The Blind Men and Madeleine

 

Portugal’s most senior law officer, attorney general, Fernando Jose Pinto Monteiro said the worldwide campaign set up to find Madeleine would have turned her into a liability if she had been abducted.

If she was kidnapped, it is likely her abductor has already killed her,” he said. “All this publicity and with the whole world having seen Madeleine’s photo … means there is a greater chance of the girl being dead than alive.”

Mr Pinto Monteiro is laying the blame for the ‘probable death’ of their daughter firmly and squarely at the door of the Mccanns.

This is not the first time that a member of the  Portuguese judicial system has suggested that the parents should not have issued a photo of Madeleine and the mark in her eye, following her abduction. One wonders then how one goes about finding a missing child if no one knows what the child looks like? Do the Portuguese police rely on people using their psychic powers to guess at what the child looks like? 

Imagine being a parent in a foreign country and upon finding your daughter missing the police refuse to issue a photo of her, or a description of what she was wearing, or photo-fits of possible suspects seen around the apartment at the time. Add to that the secrecy laws that mean you cannot speak about the events that night and you might feel you were in some Kafkaesque nightmare.

I ask in all sincerity, who does the non- issue of photos of Madeleine and the possible suspects really protect? Is it not the abductor?: If we don’t know what the child looks like, or what the possible suspect looks like…does that not protect the abductor?

Below is the sketch of a possible suspect which the police refused to release, but which was shown to residents of Praia da Luz:

Mr Russel who drew this after seeing the original, described it as looking like “an egg with a side parting“.  I ask again, who does this sketch really protect; Madeleine or the abductor?

The comment by Mr Pinto Monteiro is disingenuous in light of the fact that the Portuguese police and media have made it clear that they believe the parents killed Madeleine on the 3rd of May in the apartment, hid her body and moved it 25 days later in their hire car. His claims and insistence that ‘ all lines of inquiry are still open’  has become the Portuguese police equivalent of Muzak.

If the police are convinced that the parents killed Madeleine, then why bother issuing brutal, inane comments about publicity leading to her ‘probable’ death at the hands of a kidnapper? The obvious answer is that the Portuguese police are busy Teflon-coating themselves for when they finally have to face the world and say that they failed to find Madeleine or to charge anyone with her abduction.
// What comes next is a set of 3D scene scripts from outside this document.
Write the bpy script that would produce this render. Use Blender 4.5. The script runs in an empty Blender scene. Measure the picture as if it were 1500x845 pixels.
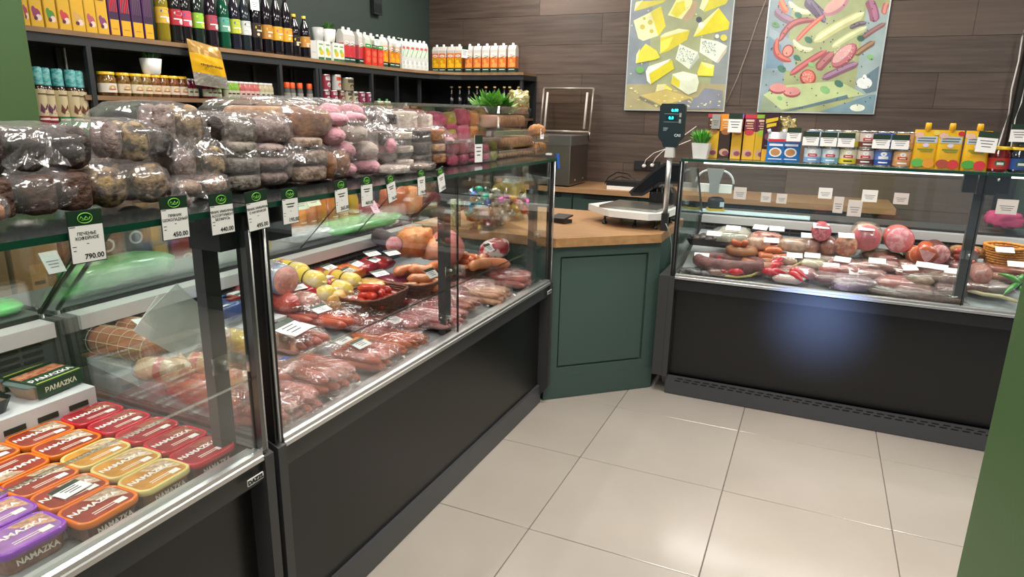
import bpy, math, random
from mathutils import Vector, Matrix, noise as mnoise
random.seed(7)
SC = bpy.context.scene
COL = SC.collection
# ------------------------------------------------------------------ camera
FPX = 973.859
YAW, PITCH, ROLL = -.42115635, -.26030661, .01940431
CAM = Vector((0, 0, 1.45283545))
_f = Vector((math.sin(YAW)*math.cos(PITCH), math.cos(YAW)*math.cos(PITCH), math.sin(PITCH)))
_r = Vector((math.cos(YAW), -math.sin(YAW), 0)); _u = _r.cross(_f)
_c, _s = math.cos(ROLL), math.sin(ROLL)
_r, _u = _c*_r + _s*_u, -_s*_r + _c*_u
cd = bpy.data.cameras.new('camera'); cam = bpy.data.objects.new('camera', cd); COL.objects.link(cam)
M = Matrix.Identity(4)
for i in range(3):
    M[i][0], M[i][1], M[i][2], M[i][3] = _r[i], _u[i], -_f[i], CAM[i]
cam.matrix_world = M
cd.sensor_width = 36; cd.lens = FPX/1500*36; cd.clip_start = .02
SC.camera = cam
# ------------------------------------------------------------------ world, lights, exposure
w = bpy.data.worlds.new('world'); SC.world = w; w.use_nodes = True
w.node_tree.nodes['Background'].inputs[0].default_value = (.75, .85, 1, 1)
w.node_tree.nodes['Background'].inputs[1].default_value = .30
def area(name, loc, size, power, col=(1, .95, .88), rot=(0, 0, 0), sy=None):
    l = bpy.data.lights.new(name, 'AREA'); l.energy = power; l.color = col; l.size = size
    if sy: l.shape = 'RECTANGLE'; l.size_y = sy
    o = bpy.data.objects.new(name, l); COL.objects.link(o); o.location = loc; o.rotation_euler = rot
    return o
PANELS = [(-.6, .6), (-.6, 2.6), (.7, 1.6), (-2.4, 1.2), (-2.4, 3.2), (-.3, 4.5), (-2.4, 4.9), (1.6, 3.6), (-1.0, -.9)]
for i, (x, y) in enumerate(PANELS):
    area('ceiling_lamp', (x, y, 2.86), .58, 24)
def spot(name, loc, tgt, power, col, ang, blend=.6, size=.1):
    l = bpy.data.lights.new(name, 'SPOT'); l.energy = power; l.color = col; l.spot_size = math.radians(ang)
    l.spot_blend = blend; l.shadow_soft_size = size
    o = bpy.data.objects.new(name, l); COL.objects.link(o); o.location = loc
    o.rotation_euler = (Vector(tgt)-Vector(loc)).to_track_quat('-Z', 'Y').to_euler(); return o
spot('added_blue_spot', (.22, -.5, .75), (.10, 3.40, .46), 1500, (.32, .48, 1), 7.2, 1.0, .12)  # added spotlight beside the camera, makes the bluish glow on the right case
SC.view_settings.view_transform = 'Standard'; SC.view_settings.look = 'None'
SC.view_settings.gamma = 1; SC.view_settings.exposure = .35
SC.cycles.transparent_max_bounces = 32
# ------------------------------------------------------------------ helpers
def at(x, y, ax, val):
    d = _f + _r*((x-750)/FPX) - _u*((y-422.5)/FPX)
    return CAM + d*((val-CAM[ax])/d[ax])
def lin(h):
    h = h.lstrip('#'); o = []
    for i in (0, 2, 4):
        c = int(h[i:i+2], 16)/255
        o.append(c/12.92 if c <= .04045 else ((c+.055)/1.055)**2.4)
    return (*o, 1)
def sh(h, f=.86): return ''.join('%02x' % min(255, int(int(h[i:i+2], 16)*f)) for i in (0, 2, 4))
MATS = {}
def mat(col, rough=.5, metal=0, n=None, bump=None, emit=0, coat=0, stretch=None, thr=None):
    """col hex; n=(scale,hex2[,detail]) mottled with a second colour; bump=(scale,strength)"""
    key = ('m', col, rough, metal, n, bump, emit, coat, stretch, thr)
    if key in MATS: return MATS[key]
    m = bpy.data.materials.new('paint_'+col); m.use_nodes = True; MATS[key] = m
    nt = m.node_tree; b = nt.nodes['Principled BSDF']
    b.inputs['Base Color'].default_value = lin(col); b.inputs['Roughness'].default_value = rough
    b.inputs['Metallic'].default_value = metal; b.inputs['Coat Weight'].default_value = coat
    if emit:
        b.inputs['Emission Color'].default_value = lin(col); b.inputs['Emission Strength'].default_value = emit
    tc = nt.nodes.new('ShaderNodeTexCoord'); src = tc.outputs['Object']
    if stretch:
        mp = nt.nodes.new('ShaderNodeMapping'); mp.inputs['Scale'].default_value = stretch
        nt.links.new(src, mp.inputs[0]); src = mp.outputs[0]
    if n:
        t = nt.nodes.new('ShaderNodeTexNoise'); t.inputs['Scale'].default_value = n[0]; t.inputs['Detail'].default_value = 4
        nt.links.new(src, t.inputs['Vector'])
        r = nt.nodes.new('ShaderNodeValToRGB'); lo, hi = thr or (.38, .62)
        r.color_ramp.elements[0].position = lo; r.color_ramp.elements[1].position = hi
        r.color_ramp.elements[0].color = lin(col); r.color_ramp.elements[1].color = lin(n[1])
        nt.links.new(t.outputs['Fac'], r.inputs[0]); nt.links.new(r.outputs[0], b.inputs['Base Color'])
        if emit: nt.links.new(r.outputs[0], b.inputs['Emission Color'])
    if bump:
        t = nt.nodes.new('ShaderNodeTexNoise'); t.inputs['Scale'].default_value = bump[0]; t.inputs['Detail'].default_value = 3
        nt.links.new(src, t.inputs['Vector'])
        bp = nt.nodes.new('ShaderNodeBump'); bp.inputs['Strength'].default_value = bump[1]; bp.inputs['Distance'].default_value = .01
        nt.links.new(t.outputs['Fac'], bp.inputs['Height']); nt.links.new(bp.outputs[0], b.inputs['Normal'])
    return m
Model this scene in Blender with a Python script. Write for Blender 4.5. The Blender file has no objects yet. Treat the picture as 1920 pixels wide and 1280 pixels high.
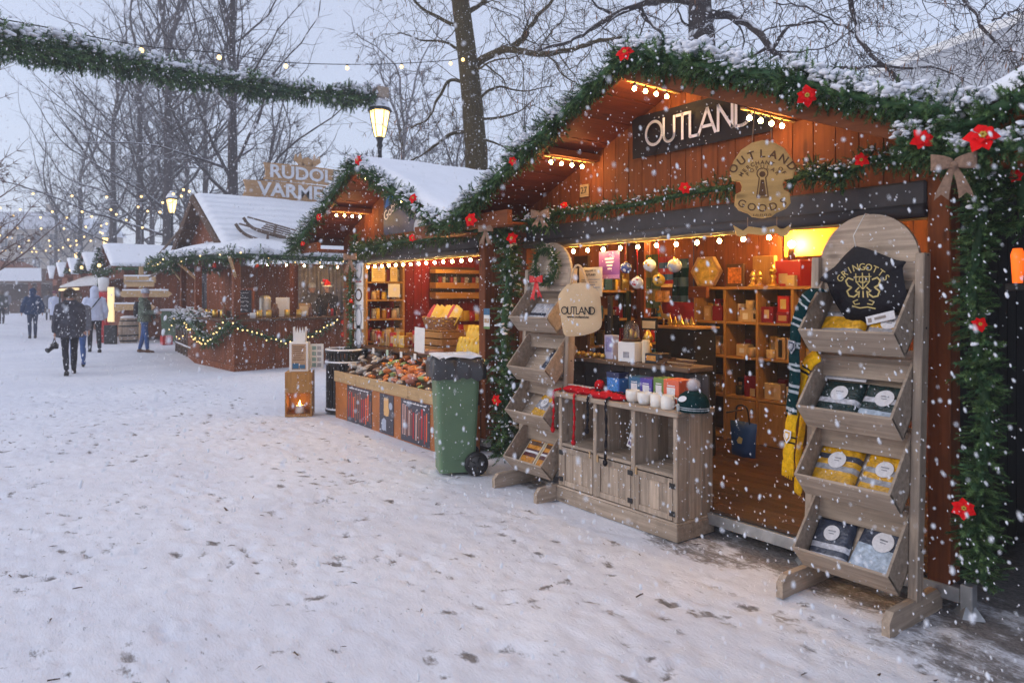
import bpy, bmesh, math, random
import numpy as np
from mathutils import Vector, Matrix, noise, Euler
R = math.radians
PI = math.pi
random.seed(11); rng = np.random.default_rng(11)
scene = bpy.context.scene
COL = scene.collection
# ------------------------------------------------------------------ camera frame
# world: X runs along the row of stalls (towards the right hand end), Y into the stalls, Z up
FPX, CX, HY, CAMH = 1340.0, 960.0, 550.0, 1.6
YAW = math.atan2(0.8015, 0.598)
FW = Vector((-math.sin(YAW), math.cos(YAW), 0)); RT = Vector((math.cos(YAW), math.sin(YAW), 0))
CAM = Vector((0, 0, CAMH))
def ray(px, py): return FW + RT * ((px - CX) / FPX) + Vector((0, 0, (HY - py) / FPX))
def atT(px, py, t): return CAM + ray(px, py) * t
def onY(px, py, Y): d = ray(px, py); return CAM + d * (Y / d.y)
def onX(px, py, X): d = ray(px, py); return CAM + d * (X / d.x)
def onZ(px, py, Z): d = ray(px, py); return CAM + d * ((Z - CAMH) / d.z)
def G(px, py): return onZ(px, py, 0.0)
# ------------------------------------------------------------------ materials
def S(r, g, b):
    f = lambda c: (c / 255 / 12.92) if c <= 10 else ((c / 255 + 0.055) / 1.055) ** 2.4
    return (f(r), f(g), f(b))
MATS = {}
def nmat(name):
    m = bpy.data.materials.new(name); m.use_nodes = True
    nt = m.node_tree; p = nt.nodes['Principled BSDF']
    return m, nt, p
def N(nt, typ, **kw):
    n = nt.nodes.new(typ)
    for k, v in kw.items(): setattr(n, k, v)
    return n
def mixc(nt, fac, a, b, mode='MIX'):
    n = N(nt, 'ShaderNodeMix', data_type='RGBA', blend_type=mode)
    for s, v in ((n.inputs[0], fac), (n.inputs[6], a), (n.inputs[7], b)):
        if hasattr(v, 'is_output') or isinstance(v, bpy.types.NodeSocket): nt.links.new(v, s)
        else: s.default_value = (*v, 1) if isinstance(v, tuple) and len(v) == 3 else v
    return n.outputs[2]
def mrange(nt, v, a, b, c=0.0, d=1.0):
    n = N(nt, 'ShaderNodeMapRange'); nt.links.new(v, n.inputs[0])
    for i, x in enumerate((a, b, c, d)): n.inputs[i + 1].default_value = x
    return n.outputs[0]
def coords(nt, stretch=(1, 1, 1), kind='Object'):
    tc = N(nt, 'ShaderNodeTexCoord'); mp = N(nt, 'ShaderNodeMapping')
    nt.links.new(tc.outputs[kind], mp.inputs[0]); mp.inputs['Scale'].default_value = stretch
    return mp.outputs[0]
def noise_t(nt, vec, scale, detail=4, rough=.6):
    n = N(nt, 'ShaderNodeTexNoise'); nt.links.new(vec, n.inputs['Vector'])
    n.inputs['Scale'].default_value = scale; n.inputs['Detail'].default_value = detail; n.inputs['Roughness'].default_value = rough
    return n.outputs[0]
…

In their eyes they are blameless:

1. The parents left Madeleine alone – so it is their fault if something happened to her, not ours.

2. The parents initiated the publicity campaign and as a result a kidnapper would have killed her, so it’s their fault not ours.

3. The parents killed her and are being aided and abetted by their friends, Gordon Brown and wealthy supporters, so what can we do faced with such opposition? It’s not our fault.

4. We have run out of resources…it’s not our fault.

5. The parents and friends refuse to answer more questions…it’s not our fault

6. The Portuguese prosecutor refuses to authorise and send the questions..it’s not our fault.

and on and on…
 

The Portuguese attitude to the Madeleine and particularly their persistent and myopic view that her parents killed her and their refuasl to look beyond that, reminds me of the Buddhist tale of The Blind Men and an Elephant

 Buddha tells the story of a raja who had six blind men gathered together to examine the elephant.

“When the blind men had felt the elephant, the raja went to each of them and said to each, ‘Well, blind man, have you seen the elephant? Tell me, what sort of thing is an elephant?’

They assert the elephant is like a pot (head), winnowing basket (ear), ploughshare (tusk), plough (trunk), granary (body), pillar (foot), mortar (back), pestle (tail), or brush (tip of the tail).

The men come to blows, which delights the raja. The raja says:

O how they cling and wrangle, some who claim
For preacher and monk the honored name!
For, quarreling, each to his view they cling.
Such folk see only one side of a thing.